==== Provided records ====

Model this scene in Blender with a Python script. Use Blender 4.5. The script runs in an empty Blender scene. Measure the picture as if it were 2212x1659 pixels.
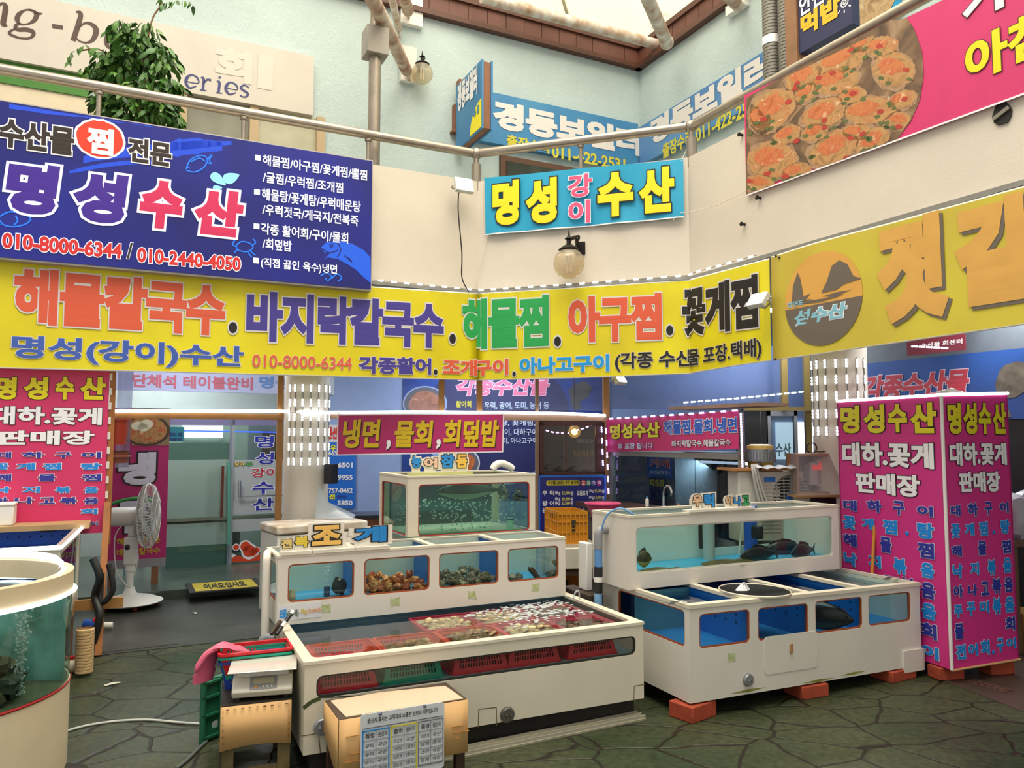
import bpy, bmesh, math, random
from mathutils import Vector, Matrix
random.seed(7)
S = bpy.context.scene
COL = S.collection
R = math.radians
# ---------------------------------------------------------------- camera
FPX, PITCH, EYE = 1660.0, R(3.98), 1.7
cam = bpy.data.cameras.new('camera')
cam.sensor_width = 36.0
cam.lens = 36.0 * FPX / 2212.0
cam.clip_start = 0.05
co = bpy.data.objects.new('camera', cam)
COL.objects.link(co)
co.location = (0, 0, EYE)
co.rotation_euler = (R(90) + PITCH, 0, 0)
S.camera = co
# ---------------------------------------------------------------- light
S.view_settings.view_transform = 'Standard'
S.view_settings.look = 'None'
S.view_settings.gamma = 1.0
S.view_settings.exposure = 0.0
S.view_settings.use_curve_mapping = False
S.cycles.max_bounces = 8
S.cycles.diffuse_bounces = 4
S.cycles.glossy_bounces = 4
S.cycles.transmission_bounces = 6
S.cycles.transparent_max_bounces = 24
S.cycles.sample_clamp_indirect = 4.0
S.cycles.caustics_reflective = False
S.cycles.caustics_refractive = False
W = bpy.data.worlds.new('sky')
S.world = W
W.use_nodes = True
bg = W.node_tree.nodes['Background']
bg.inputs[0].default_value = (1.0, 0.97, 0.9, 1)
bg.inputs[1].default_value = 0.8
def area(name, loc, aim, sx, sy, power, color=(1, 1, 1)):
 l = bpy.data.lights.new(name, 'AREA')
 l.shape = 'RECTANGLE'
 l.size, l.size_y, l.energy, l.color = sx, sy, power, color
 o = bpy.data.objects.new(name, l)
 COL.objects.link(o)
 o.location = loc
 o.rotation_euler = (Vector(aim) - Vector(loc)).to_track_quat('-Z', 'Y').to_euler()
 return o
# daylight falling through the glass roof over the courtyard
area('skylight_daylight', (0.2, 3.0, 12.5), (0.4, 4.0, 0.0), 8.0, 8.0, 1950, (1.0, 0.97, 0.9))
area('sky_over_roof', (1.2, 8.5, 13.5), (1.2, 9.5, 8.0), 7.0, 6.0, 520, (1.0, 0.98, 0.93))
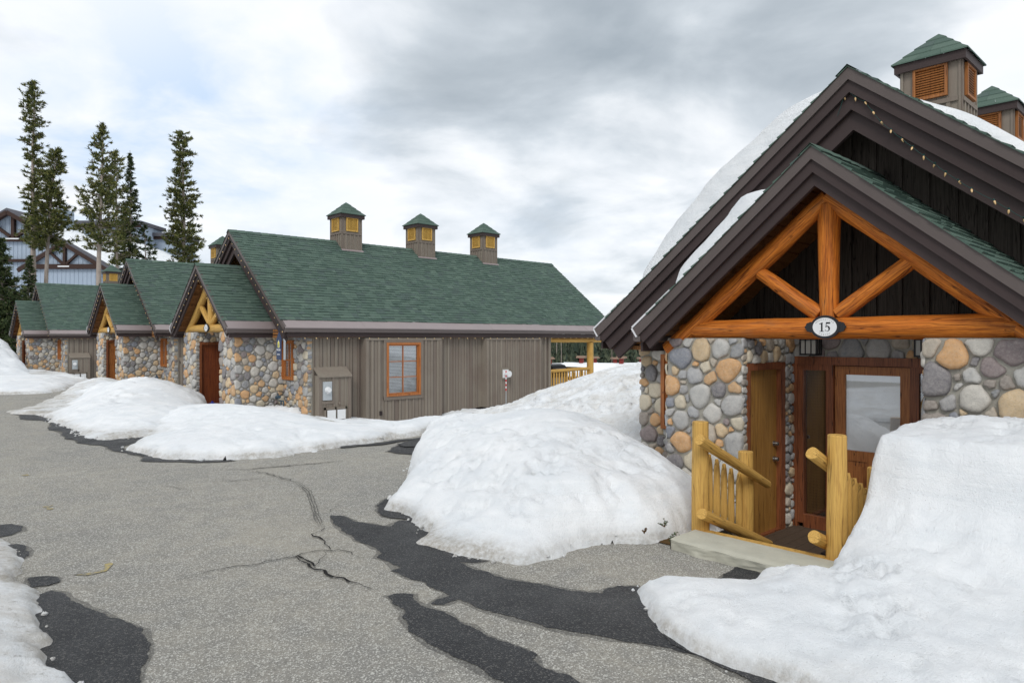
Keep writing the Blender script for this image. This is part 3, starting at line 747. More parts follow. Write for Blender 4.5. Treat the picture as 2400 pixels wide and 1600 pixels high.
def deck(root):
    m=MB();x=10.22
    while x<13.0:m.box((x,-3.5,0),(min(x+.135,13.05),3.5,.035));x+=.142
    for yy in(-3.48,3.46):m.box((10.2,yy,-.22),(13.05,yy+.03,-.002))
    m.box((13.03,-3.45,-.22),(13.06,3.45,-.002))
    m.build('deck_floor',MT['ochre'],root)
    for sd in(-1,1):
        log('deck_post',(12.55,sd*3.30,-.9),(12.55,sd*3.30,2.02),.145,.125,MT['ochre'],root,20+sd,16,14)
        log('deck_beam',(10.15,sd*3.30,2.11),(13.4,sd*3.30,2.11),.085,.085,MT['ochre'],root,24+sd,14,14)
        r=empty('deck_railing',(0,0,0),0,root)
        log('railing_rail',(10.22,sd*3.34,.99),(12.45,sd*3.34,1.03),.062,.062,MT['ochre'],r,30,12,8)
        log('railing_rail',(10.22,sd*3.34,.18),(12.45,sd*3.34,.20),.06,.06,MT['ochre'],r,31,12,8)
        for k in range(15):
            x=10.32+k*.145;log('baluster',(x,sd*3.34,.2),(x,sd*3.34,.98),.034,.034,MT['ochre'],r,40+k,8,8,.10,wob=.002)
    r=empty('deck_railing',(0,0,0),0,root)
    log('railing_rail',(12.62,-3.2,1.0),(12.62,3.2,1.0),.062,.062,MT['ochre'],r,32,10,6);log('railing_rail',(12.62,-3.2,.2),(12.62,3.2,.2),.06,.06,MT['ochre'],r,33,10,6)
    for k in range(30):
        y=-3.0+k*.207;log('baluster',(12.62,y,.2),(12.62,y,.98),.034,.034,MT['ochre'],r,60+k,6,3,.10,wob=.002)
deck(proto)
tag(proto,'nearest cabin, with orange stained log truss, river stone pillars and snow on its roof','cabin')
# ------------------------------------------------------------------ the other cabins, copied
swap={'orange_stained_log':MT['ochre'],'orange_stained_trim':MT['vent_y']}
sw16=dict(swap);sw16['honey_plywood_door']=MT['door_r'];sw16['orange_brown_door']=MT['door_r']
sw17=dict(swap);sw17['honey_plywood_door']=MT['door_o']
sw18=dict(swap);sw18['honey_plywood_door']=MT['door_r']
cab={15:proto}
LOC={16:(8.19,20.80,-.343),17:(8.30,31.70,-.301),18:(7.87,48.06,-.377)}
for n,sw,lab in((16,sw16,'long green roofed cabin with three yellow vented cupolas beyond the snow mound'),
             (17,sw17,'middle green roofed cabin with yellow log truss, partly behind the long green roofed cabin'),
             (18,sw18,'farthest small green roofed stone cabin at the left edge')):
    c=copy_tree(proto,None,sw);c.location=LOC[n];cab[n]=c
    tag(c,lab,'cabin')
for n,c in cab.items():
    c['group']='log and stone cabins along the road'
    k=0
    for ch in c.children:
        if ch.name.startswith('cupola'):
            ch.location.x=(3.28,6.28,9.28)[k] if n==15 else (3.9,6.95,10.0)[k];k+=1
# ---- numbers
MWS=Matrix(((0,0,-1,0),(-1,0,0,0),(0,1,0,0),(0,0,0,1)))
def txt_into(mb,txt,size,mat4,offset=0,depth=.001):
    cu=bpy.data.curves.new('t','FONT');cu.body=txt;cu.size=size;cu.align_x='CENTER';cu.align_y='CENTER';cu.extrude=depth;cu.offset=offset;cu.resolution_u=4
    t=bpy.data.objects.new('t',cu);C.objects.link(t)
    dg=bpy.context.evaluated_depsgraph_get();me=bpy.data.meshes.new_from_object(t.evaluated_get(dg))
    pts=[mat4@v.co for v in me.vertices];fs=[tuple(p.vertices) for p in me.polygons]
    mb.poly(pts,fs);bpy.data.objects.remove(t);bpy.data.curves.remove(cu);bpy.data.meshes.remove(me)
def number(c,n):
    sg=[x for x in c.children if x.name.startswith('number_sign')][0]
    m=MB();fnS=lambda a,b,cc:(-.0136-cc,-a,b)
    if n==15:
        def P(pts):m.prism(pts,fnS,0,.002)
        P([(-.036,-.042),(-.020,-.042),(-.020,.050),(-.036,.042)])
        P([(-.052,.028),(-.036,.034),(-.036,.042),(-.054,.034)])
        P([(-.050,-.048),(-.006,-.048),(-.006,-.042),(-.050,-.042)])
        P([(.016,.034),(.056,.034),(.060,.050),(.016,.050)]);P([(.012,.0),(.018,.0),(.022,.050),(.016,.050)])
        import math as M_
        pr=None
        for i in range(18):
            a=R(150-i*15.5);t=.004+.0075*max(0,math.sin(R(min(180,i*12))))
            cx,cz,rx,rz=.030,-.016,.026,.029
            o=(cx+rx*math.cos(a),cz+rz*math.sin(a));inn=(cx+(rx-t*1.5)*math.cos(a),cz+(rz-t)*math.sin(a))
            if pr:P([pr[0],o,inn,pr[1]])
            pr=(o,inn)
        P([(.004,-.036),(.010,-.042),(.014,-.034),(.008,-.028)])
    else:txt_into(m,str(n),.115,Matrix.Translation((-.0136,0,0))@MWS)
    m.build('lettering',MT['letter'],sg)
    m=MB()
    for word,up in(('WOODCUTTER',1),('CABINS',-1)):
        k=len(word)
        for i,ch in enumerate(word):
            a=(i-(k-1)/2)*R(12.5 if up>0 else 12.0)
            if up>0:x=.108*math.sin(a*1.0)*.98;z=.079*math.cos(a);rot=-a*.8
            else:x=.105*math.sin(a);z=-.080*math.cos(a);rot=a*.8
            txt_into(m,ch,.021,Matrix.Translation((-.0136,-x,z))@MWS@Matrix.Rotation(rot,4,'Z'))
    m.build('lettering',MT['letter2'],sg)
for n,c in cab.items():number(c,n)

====

__Required work__
In the entries above, find each line with the word "pixels" and show it.

__Result below__
Model this scene in Blender with a Python script. Use Blender 4.5. The script runs in an empty Blender scene. Measure the picture as if it were 2212x1659 pixels.
Keep writing the Blender script for this image. This is part 3, starting at line 747. More parts follow. Write for Blender 4.5. Treat the picture as 2400 pixels wide and 1600 pixels high.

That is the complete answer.